Go through the listing beneath this task and return every line that carries the string "Python".

Data for this task:

★ ★ ★

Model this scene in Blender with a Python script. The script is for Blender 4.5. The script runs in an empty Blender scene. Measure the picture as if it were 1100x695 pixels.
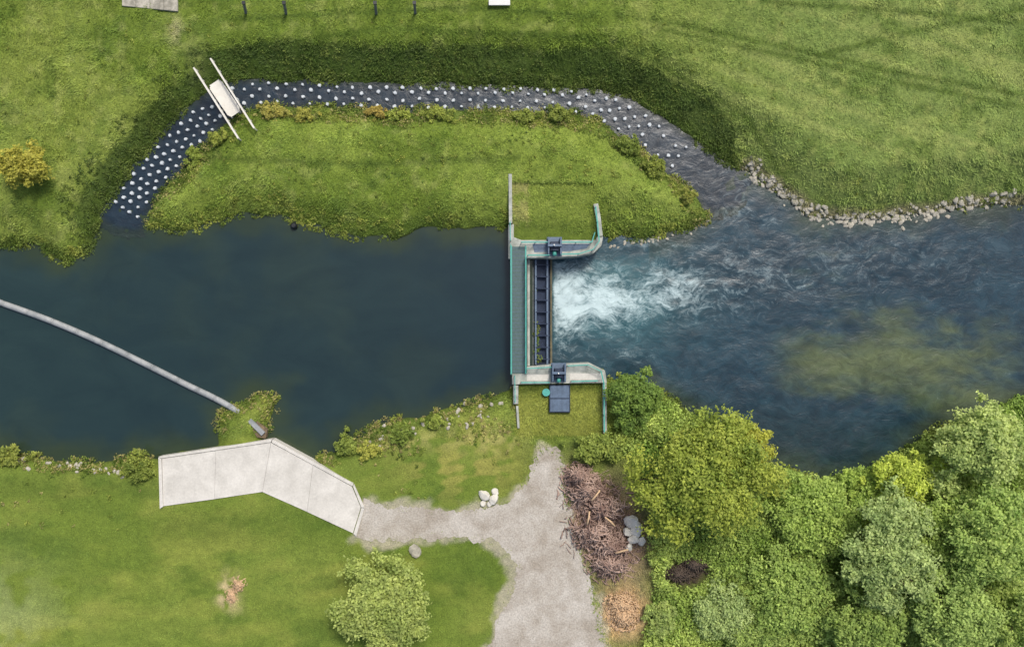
import bpy, bmesh, math, random
import numpy as np
from mathutils import Vector, Matrix
from mathutils.geometry import tessellate_polygon
random.seed(5); rng=np.random.default_rng(7)
scn=bpy.context.scene; C=scn.collection
HC=90.0
def W(px,py,z=0.0):
    f=(HC-z)/HC/10.0
    return ((px-550)*f,(347.5-py)*f)
def WP(pts,z=0.0): return [W(a,b,z) for a,b in pts]
def lin(c):
    c=np.asarray(c,float)/255.0
    return np.where(c<=0.04045,c/12.92,((c+0.055)/1.055)**2.4)
# ------------------------------------------------------------ noise / distance
def hsh(xi,yi,seed):
    h=(xi*374761393+yi*668265263+seed*1442695)&0xffffffff
    h=((h^(h>>13))*1274126177)&0xffffffff
    h=h^(h>>16)
    return (h&0xffff)/65535.0
def vn(x,y,s,seed=0):
    x=np.asarray(x,float)/s+1000.3; y=np.asarray(y,float)/s+1000.7
    xi=np.floor(x).astype(np.int64); yi=np.floor(y).astype(np.int64)
    fx=x-xi; fy=y-yi; fx=fx*fx*(3-2*fx); fy=fy*fy*(3-2*fy)
    a=hsh(xi,yi,seed);b=hsh(xi+1,yi,seed);c=hsh(xi,yi+1,seed);d=hsh(xi+1,yi+1,seed)
    return (a*(1-fx)+b*fx)*(1-fy)+(c*(1-fx)+d*fx)*fy
def fbm(x,y,s,o=3,seed=0):
    t=0;a=1;n=0
    for i in range(o):
        t=t+a*vn(x+i*3.1,y*1.0+i*1.7,s/2**i,seed+i*17); n+=a; a*=0.5
    return t/n
def sd(poly,x,y):
    best=np.full(x.shape,1e12); inside=np.zeros(x.shape,bool)
    n=len(poly)
    for i in range(n):
        x1,y1=poly[i]; x2,y2=poly[(i+1)%n]
        ex,ey=x2-x1,y2-y1; L=ex*ex+ey*ey+1e-12
        t=np.clip(((x-x1)*ex+(y-y1)*ey)/L,0,1)
        best=np.minimum(best,(x-x1-t*ex)**2+(y-y1-t*ey)**2)
        c=((y1>y)!=(y2>y))&(x<(x2-x1)*(y-y1)/((y2-y1) if y2!=y1 else 1e-9)+x1)
        inside^=c
    d=np.sqrt(best)
    return np.where(inside,-d,d)
def dline(pl,x,y):
    best=np.full(x.shape,1e12)
    for (x1,y1),(x2,y2) in zip(pl[:-1],pl[1:]):
        ex,ey=x2-x1,y2-y1; L=ex*ex+ey*ey+1e-12
        t=np.clip(((x-x1)*ex+(y-y1)*ey)/L,0,1)
        best=np.minimum(best,(x-x1-t*ex)**2+(y-y1-t*ey)**2)
    return np.sqrt(best)
def sst(a,b,v):
    t=np.clip((v-a)/(b-a),0,1); return t*t*(3-2*t)
def chaikin(p,n=1):
    for _ in range(n):
        q=[]
        for i in range(len(p)):
            a=p[i]; b=p[(i+1)%len(p)]
            q.append((a[0]*.75+b[0]*.25,a[1]*.75+b[1]*.25)); q.append((a[0]*.25+b[0]*.75,a[1]*.25+b[1]*.75))
        p=q
    return p
# ------------------------------------------------------------ plan of the place
DL=-1.2
UP=WP([(-9000,268),(0,266),(30,261),(52,268),(72,279),(90,270),(105,246),(118,224),(158,243),(185,249),(205,246),(230,236),(270,228),(300,231),(330,241),(380,252),(425,254),(455,244),(500,246),(545,243),(556,250),(580,250),
       (580,412),(548,418),(520,432),(480,438),(450,447),(410,457),(380,472),(362,486),(335,492),(300,477),(289,470),(287,460),(296,440),(298,424),(276,425),(252,438),(233,443),(234,478),(170,492),(150,490),(110,495),(60,497),(30,489),(0,485),(-9000,485)])
DN=WP([(572,250),(652,256),(690,255),(735,247),(762,238),(763,226),(790,200),(812,190),(838,210),(868,232),(900,238),(960,234),(1020,226),(1070,219),(1100,222),(10000,222),
       (10000,425),(1100,425),(1050,442),(1000,462),(960,490),(920,508),(870,513),(830,503),(790,482),(745,445),(715,425),(690,412),(650,405),(572,410)],DL)
CHN=chaikin(WP([(108,238),(114,220),(136,191),(162,160),(192,126),(220,103),(245,86),(300,86),(400,89),(500,90),(600,92),(655,95),(697,114),(744,146),(785,175),(820,194),
        (800,225),(762,232),(744,206),(710,178),(673,150),(638,130),(600,121),(500,120),(430,121),(300,116),(271,121),(245,134),(219,163),(194,191),(166,218),(160,250),(135,254)],-0.5),1)
ISL=WP([(158,240),(217,150),(262,112),(430,112),(600,112),(650,120),(712,170),(768,228),(735,255),(645,262),(549,262),(420,260),(300,240)])
PLN=WP([(549,196),(641,196),(644,268),(549,268)],1.3)
PLS=WP([(555,398),(650,398),(650,468),(555,468)],1.0)
PATH=[(391,535),(430,545),(480,548),(520,546),(545,536),(565,515),(574,492),(582,480),(600,485),(606,510),(613,560),(627,600),(641,650),(652,700),(655,780),
      (515,780),(520,700),(532,668),(550,628),(557,606),(545,590),(520,580),(480,574),(440,579),(400,582),(381,576)]
PATHW=WP(PATH,1.0)
def Lch(x): 
    px=x*10+550
    return DL*np.clip((px-150)/(790-150),0,1)
def smin(a,b,k=0.25):
    h=np.clip(0.5+0.5*(b-a)/k,0,1); return b*(1-h)+a*h-k*h*(1-h)
def terrain(x,y):
    x=np.asarray(x,float); y=np.asarray(y,float)
    nz=(fbm(x,y,2.2,3,3)-0.5)*1.1
    du=sd(UP,x,y)+nz*0.8; dd=sd(DN,x,y)+nz*0.7; dc=sd(CHN,x,y)+nz*0.75+.08
    di=sd(ISL,x,y)
    G=np.where(y>5,2.0,1.0)
    G=np.where(di<0,1.25+0.3*sst(0,4,-di),G)
    def g(d,k): return np.where(d<0,-np.minimum(1.6,-d*0.9),d*k)
    kc=np.where(di<0.5,0.65,0.56)
    z=smin(smin(g(du,0.5),DL+g(dd,0.62)),Lch(x)+g(dc,kc))
    z=smin(z,G,0.35)
    pd=sd(PATHW,x,y)
    rough=sst(0.2,1.2,pd)*sst(0.0,0.8,z+0.3)
    lawn=sst(1,-3,x)*(y<-12)
    z=z+rough*((fbm(x,y,1.3,3,31)-.5)*np.where(lawn>.5,.1,.38)+(fbm(x,y,9,2,5)-.5)*.3)
    z=np.where(pd<0.3,np.minimum(z,0.99),z)
    pn=sd(PLN,x,y); ps=sd(PLS,x,y)
    z=np.where(pn<0,1.22+(fbm(x,y,1,2,4)-.5)*.12,z); z=np.where(ps<0,0.98+(fbm(x,y,1,2,4)-.5)*.1,z)
    return z,dict(du=du,dd=dd,dc=dc,di=di,pd=pd,pn=pn,ps=ps)
def TZ(x,y): return float(terrain(np.array([x]),np.array([y]))[0][0])
def blob(px,py,cx,cy,rx,ry):
    return np.exp(-(((px-cx)/rx)**2+((py-cy)/ry)**2))
def mixc(c,col,m): return c*(1-m[:,None])+np.asarray(col)[None,:]*m[:,None]
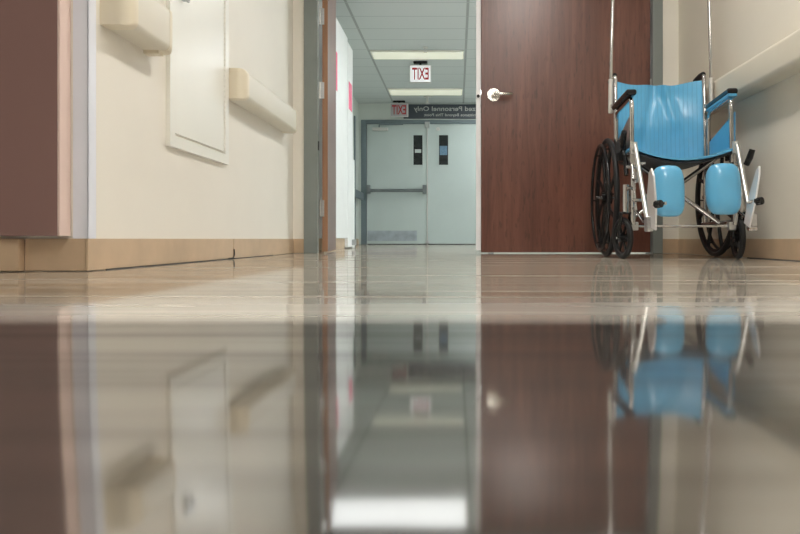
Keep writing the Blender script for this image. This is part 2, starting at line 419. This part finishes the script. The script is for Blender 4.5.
# ------------------------------------------------------------------ door frame of the cross wall
fr = struct('trim_door_frame', B((-1.007, -.915, YD - .015, YD + .02, 0, 2.2), (-1.007, -.965, YD + .02, YD + .165, 0, 2.2), (1.287, 1.353, YD - .015, YD + .165, 0, 2.2), (-.915, 1.287, YD - .015, YD + .165, 2.13, 2.2)), 'frame', bevel=.003)
obj('strike_plate', B(-.92, -.911, YD - .01, YD + .015, .68, .74), 'dark', fr)

# right leaf, closed
d = sroot('door_1', (1.287, YD + .05, 0))
Y0 = YD + .03
obj('leaf', off(B(.160, 1.283, Y0, Y0 + .045, .006, 2.125), d), 'wood', d, bevel=.0015)
ast = obj('astragal', off(B(.127, .158, Y0 + .012, Y0 + .05, .02, 2.125), d), 'whiteedge', d, bevel=.0015); ast['label'] = 'white steel meeting edge'
obj('latch_bolt', off(cyl(bmesh.new(), (.141, Y0 + .010, 1.045), (0, 1, 0), .010, .016, 12), d), 'dark', ast)
hd = obj('door_handle', off(cyl(cyl(bmesh.new(), (.243, Y0 - .006, 1.05), (0, 1, 0), .043, .012, 32), (.243, Y0 - .03, 1.05), (0, 1, 0), .014, .05, 16), d), 'nickel', d); hd['label'] = 'satin nickel lever handle'
obj('lever', off(T([(.243, Y0 - .055, 1.05), (.27, Y0 - .058, 1.048), (.32, Y0 - .056, 1.046), (.352, Y0 - .050, 1.049), (.362, Y0 - .04, 1.05)], [.0115, .0115, .0105, .0105, .009], 0), d), 'nickel', hd)
for z in (.3, 1.1, 1.9): obj('hinge', off(cyl(bmesh.new(), (1.286, Y0 - .006, z), (0, 0, 1), .007, .11, 10), d), 'steel', d)

# left leaf, swung open away from the camera
d = sroot('door_2', (-.902, 4.425, 0)); d.rotation_euler = (0, 0, math.radians(7.2))
obj('leaf', B(0, .034, 0, 1.0, .011, 2.125), 'wood', d, bevel=.0015)
obj('leaf_edge', B(-.001, .035, -.004, .0, .011, 2.125), 'woodedge', d)['label'] = 'orange brown timber edge'
for z in (.30, 1.09, 1.585):
    h = obj('hinge', B(-.014, .012, -.008, -.004, z - .055, z + .055), 'steel', d, bevel=.001); h['label'] = 'satin steel butt hinge'
    obj('hinge_knuckle', cyl(bmesh.new(), (-.016, -.008, z), (0, 0, 1), .006, .112, 10), 'satin', h)

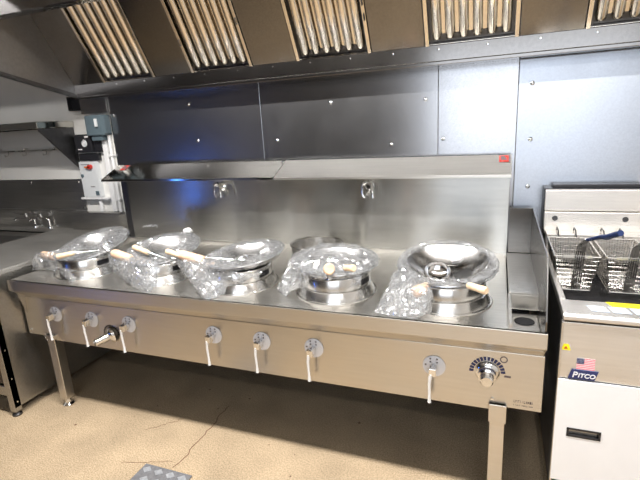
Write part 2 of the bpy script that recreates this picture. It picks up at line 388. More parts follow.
# tilted shelf in two lengths
def shelf(x0, x1, nm, mat):
    b = B(); ys, zs, zt = .730, 1.283, 1.362
    b.prism([(x0,ys,zs),(x0,ys,zs-.014),(x0,ys+.012,zs-.014),(x0,ys+.012,zs-.006),(x0,D,zt-.012),(x0,D,zt),(x0,D-.01,zt)], (x1-x0,0,0))
    return b.done(nm, mat, R, .0015)
sh1 = shelf(.036, 1.324, 'shelf', 'shelf'); sh2 = shelf(1.327, 2.579, 'shelf', 'shelf2')
n = V((0,-(1.362-1.283),.188-.01)).normalized()
def on_shelf(x, f): return V((x, .730+.178*f, 1.283+.079*f)) + V((0,-.38,.92))*.0012
def shelf_sticker(x0, x1, f0, f1, parent):
    b = B(); b.prism([on_shelf(x0,f0), on_shelf(x1,f0), on_shelf(x1,f1), on_shelf(x0,f1)], (0,-.0003,.0006)); o = b.done('red_sticker', 'red', parent)
    b = B(); b.prism([on_shelf(x1-(x1-x0)*.16,f0)+V((0,-.0005,.001)), on_shelf(x1,f0)+V((0,-.0005,.001)), on_shelf(x1,f1)+V((0,-.0005,.001)), on_shelf(x1-(x1-x0)*.16,f1)+V((0,-.0005,.001))], (0,-.0002,.0004)); b.done('dark_border', 'ink', o)
    b = B()
    for k in range(3):
        f = f0+(f1-f0)*(.28+.2*k); xa, xb = x0+(x1-x0)*.15, x0+(x1-x0)*(.7-.1*k)
        b.prism([on_shelf(xa,f)+V((0,-.0005,.001)), on_shelf(xb,f)+V((0,-.0005,.001)), on_shelf(xb,f+.06)+V((0,-.0005,.001)), on_shelf(xa,f+.06)+V((0,-.0005,.001))], (0,-.0002,.0004))
    b.done('print', 'ink', o)
shelf_sticker(2.521, 2.573, .62, .95, sh2); shelf_sticker(.10, .15, .62, .95, sh1)
# marker scrawl on the splash back
b = B()
pts = [(.155,.915),(.17,.928),(.178,.918),(.19,.934),(.198,.92),(.212,.932),(.222,.922),(.233,.939),(.245,.921),(.258,.930),(.27,.938),(.285,.924),(.275,.918)]
b.tube([(x, D-.0006, z) for x, z in pts], .0022, 5); b.tube([(.195,D-.0006,.922),(.225,D-.0006,.934)], .003, 5)
b.done('marker_scrawl', 'scrawl', R)
# water spouts under the shelf
for x in (.857, 1.838):
    b = B()
    f = b
    f.lathe((x,D,1.205), [(.026,0),(.026,.006),(.016,.012),(.012,.03),(0,.03)], n=(0,-1,0), seg=20)
    f.tube([(x-.02,D-.03,1.215),(x-.032,D-.05,1.225),(x-.03,D-.055,1.16),(x-.015,D-.055,1.145)], .0085, 10)
    f.tube([(x-.03,D-.045,1.222),(x,D-.05,1.236),(x+.028,D-.07,1.226),(x+.036,D-.085,1.19),(x+.04,D-.09,1.15)], .0095, 10)
    sp = f.done('water_spout', 'chrome', R, smooth=True)
    B().tube([(x-.01,D-.02,1.185),(x+.008,D-.05,1.178),(x-.008,D-.055,1.162),(x+.012,D-.06,1.16)], .007, 8).done('lever', 'chrome', sp, smooth=True)
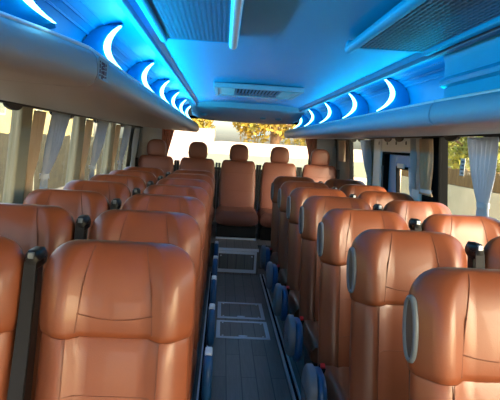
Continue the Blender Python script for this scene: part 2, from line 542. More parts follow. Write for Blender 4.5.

★ ★ ★

Solution for this problem:
Model this scene in Blender with a Python script. The script is for Blender 4.5. The script runs in an empty Blender scene. Measure the picture as if it were 1100x695 pixels.
Continue the Blender Python script for this scene: part 2, from line 542. More parts follow. Write for Blender 4.5.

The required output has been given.